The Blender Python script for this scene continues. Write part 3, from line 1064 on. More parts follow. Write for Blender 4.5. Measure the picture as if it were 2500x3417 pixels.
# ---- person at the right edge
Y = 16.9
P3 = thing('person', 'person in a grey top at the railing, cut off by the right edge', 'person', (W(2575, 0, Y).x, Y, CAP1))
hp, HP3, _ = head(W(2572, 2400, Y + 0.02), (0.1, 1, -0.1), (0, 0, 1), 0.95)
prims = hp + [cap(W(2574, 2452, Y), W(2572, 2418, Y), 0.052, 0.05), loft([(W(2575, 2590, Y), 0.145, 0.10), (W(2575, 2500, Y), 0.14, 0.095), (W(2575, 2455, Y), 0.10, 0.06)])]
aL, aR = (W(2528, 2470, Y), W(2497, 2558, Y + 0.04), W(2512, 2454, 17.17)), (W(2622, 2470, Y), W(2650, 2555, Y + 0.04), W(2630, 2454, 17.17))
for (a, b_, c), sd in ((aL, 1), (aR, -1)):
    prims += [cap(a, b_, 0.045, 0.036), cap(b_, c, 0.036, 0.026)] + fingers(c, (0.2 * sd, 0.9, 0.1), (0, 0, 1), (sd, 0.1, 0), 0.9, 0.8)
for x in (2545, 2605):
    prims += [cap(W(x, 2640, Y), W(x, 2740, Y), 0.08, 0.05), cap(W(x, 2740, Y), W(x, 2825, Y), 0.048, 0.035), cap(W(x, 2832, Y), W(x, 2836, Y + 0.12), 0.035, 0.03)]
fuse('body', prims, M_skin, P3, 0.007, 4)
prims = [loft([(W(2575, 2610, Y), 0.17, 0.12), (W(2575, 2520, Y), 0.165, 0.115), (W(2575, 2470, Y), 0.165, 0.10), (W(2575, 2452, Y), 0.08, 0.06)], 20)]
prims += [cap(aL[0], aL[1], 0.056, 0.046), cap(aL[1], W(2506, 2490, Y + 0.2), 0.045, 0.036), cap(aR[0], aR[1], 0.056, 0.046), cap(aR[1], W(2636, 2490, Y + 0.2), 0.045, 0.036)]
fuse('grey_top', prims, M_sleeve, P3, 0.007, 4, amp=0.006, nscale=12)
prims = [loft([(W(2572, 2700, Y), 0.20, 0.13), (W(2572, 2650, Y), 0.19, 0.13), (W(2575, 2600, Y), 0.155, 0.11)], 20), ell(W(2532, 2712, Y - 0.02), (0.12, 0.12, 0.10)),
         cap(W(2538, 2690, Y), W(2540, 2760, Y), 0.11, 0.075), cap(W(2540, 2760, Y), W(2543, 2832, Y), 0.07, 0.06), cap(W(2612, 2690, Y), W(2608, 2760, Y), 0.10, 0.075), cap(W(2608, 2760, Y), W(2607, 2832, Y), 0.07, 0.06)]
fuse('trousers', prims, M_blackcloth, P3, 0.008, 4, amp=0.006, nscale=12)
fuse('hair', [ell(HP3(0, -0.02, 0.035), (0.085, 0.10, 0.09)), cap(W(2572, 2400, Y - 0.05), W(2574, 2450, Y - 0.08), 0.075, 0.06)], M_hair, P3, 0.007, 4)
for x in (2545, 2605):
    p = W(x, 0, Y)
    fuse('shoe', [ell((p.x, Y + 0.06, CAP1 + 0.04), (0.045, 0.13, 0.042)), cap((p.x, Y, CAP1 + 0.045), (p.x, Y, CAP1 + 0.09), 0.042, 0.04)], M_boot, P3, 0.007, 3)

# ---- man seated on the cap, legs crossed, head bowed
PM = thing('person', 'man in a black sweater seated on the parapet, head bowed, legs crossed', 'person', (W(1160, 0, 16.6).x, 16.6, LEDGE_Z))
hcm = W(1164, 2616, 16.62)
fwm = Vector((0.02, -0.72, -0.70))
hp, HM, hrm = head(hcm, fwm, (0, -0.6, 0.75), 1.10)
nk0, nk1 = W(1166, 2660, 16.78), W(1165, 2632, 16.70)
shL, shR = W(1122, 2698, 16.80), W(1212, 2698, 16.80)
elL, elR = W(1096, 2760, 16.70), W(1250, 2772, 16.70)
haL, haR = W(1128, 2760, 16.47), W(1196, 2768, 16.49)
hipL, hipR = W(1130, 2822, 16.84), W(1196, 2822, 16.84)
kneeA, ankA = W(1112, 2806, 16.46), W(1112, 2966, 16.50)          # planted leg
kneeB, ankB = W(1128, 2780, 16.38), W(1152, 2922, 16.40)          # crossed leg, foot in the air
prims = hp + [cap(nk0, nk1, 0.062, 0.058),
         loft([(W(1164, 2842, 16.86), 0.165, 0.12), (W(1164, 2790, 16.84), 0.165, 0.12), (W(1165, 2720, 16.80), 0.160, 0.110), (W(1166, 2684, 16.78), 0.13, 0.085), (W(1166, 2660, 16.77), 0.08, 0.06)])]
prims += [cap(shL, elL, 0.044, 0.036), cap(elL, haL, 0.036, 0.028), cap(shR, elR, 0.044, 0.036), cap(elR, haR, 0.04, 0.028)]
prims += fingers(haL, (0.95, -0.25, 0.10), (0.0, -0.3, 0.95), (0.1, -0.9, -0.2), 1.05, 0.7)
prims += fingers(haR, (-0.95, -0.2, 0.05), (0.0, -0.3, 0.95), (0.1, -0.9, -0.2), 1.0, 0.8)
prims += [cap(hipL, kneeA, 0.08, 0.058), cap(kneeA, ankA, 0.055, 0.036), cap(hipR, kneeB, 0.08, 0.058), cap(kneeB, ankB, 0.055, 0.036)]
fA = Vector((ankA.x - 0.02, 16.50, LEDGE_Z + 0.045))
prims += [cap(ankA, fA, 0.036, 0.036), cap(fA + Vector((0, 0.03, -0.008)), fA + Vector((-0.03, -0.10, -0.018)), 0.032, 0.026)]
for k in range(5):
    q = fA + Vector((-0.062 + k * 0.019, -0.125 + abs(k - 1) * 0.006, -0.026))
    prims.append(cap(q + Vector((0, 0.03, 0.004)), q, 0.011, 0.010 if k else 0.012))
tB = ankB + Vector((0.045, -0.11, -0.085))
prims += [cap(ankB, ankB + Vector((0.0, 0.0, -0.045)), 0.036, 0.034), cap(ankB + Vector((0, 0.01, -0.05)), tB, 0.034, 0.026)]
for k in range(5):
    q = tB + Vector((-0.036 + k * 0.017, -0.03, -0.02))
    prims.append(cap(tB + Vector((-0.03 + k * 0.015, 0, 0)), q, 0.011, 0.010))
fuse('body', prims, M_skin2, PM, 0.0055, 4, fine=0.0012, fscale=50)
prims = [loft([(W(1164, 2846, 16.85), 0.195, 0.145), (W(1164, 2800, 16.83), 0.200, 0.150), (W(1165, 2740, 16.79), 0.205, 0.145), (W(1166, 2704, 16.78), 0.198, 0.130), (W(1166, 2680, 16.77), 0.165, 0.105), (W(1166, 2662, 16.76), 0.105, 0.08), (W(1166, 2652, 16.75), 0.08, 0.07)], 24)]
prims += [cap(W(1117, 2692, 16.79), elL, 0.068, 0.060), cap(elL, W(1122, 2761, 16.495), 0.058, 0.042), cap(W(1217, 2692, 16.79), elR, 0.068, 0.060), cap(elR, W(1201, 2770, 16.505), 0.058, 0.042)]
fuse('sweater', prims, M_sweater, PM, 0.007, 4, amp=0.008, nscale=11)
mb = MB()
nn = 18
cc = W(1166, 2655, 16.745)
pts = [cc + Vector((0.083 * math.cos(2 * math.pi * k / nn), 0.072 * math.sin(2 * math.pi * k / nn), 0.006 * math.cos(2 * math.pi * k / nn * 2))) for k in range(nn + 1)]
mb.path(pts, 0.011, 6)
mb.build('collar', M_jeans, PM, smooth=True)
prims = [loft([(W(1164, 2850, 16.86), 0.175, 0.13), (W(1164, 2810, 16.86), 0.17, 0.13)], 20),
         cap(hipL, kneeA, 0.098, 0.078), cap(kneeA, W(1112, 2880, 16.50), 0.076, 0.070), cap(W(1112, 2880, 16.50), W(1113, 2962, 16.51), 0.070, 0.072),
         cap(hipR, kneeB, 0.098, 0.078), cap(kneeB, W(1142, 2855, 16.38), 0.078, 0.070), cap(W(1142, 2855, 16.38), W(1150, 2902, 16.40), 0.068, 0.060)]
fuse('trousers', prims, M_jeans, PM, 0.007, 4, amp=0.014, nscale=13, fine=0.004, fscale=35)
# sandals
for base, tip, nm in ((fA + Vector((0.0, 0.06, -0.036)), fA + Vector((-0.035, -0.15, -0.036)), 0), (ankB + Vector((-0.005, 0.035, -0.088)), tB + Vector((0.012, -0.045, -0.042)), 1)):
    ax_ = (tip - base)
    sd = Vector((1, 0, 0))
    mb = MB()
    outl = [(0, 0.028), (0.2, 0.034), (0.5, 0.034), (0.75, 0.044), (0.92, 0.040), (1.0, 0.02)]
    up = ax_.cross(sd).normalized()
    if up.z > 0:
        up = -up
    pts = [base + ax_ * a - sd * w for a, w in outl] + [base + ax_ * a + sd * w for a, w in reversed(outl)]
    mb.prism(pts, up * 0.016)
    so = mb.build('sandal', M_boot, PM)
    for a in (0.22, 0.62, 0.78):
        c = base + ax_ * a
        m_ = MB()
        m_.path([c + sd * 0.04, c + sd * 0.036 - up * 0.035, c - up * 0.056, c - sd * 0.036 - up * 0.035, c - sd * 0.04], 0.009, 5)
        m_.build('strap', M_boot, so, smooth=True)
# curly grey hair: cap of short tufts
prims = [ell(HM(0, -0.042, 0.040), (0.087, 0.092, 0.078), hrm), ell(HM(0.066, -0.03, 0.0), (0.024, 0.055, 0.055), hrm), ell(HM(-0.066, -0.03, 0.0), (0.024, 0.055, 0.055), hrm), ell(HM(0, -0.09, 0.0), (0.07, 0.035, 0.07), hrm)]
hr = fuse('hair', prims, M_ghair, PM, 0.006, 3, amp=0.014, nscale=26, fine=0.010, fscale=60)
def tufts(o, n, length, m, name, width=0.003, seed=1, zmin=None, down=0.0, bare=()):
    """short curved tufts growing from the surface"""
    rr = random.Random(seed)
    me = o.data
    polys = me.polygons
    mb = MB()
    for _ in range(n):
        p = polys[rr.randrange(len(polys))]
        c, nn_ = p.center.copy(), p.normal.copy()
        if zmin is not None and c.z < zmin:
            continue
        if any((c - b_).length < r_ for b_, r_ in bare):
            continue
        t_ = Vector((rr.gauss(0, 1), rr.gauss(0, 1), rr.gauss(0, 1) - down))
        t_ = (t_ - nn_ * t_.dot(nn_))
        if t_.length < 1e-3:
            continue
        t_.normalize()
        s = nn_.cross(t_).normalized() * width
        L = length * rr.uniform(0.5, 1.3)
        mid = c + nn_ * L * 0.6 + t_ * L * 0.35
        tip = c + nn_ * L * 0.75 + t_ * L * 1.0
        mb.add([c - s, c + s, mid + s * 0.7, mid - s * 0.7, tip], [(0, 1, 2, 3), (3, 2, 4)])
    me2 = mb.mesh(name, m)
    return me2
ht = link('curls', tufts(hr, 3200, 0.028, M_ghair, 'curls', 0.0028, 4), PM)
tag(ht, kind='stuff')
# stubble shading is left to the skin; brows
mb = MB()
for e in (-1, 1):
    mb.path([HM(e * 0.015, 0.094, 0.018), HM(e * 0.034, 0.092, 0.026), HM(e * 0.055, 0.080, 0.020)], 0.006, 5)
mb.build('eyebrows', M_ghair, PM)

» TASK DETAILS
Gather each line that holds "from".

» COMPLETE ANSWER
The Blender Python script for this scene continues. Write part 3, from line 1064 on. More parts follow. Write for Blender 4.5. Measure the picture as if it were 2500x3417 pixels.
    """short curved tufts growing from the surface"""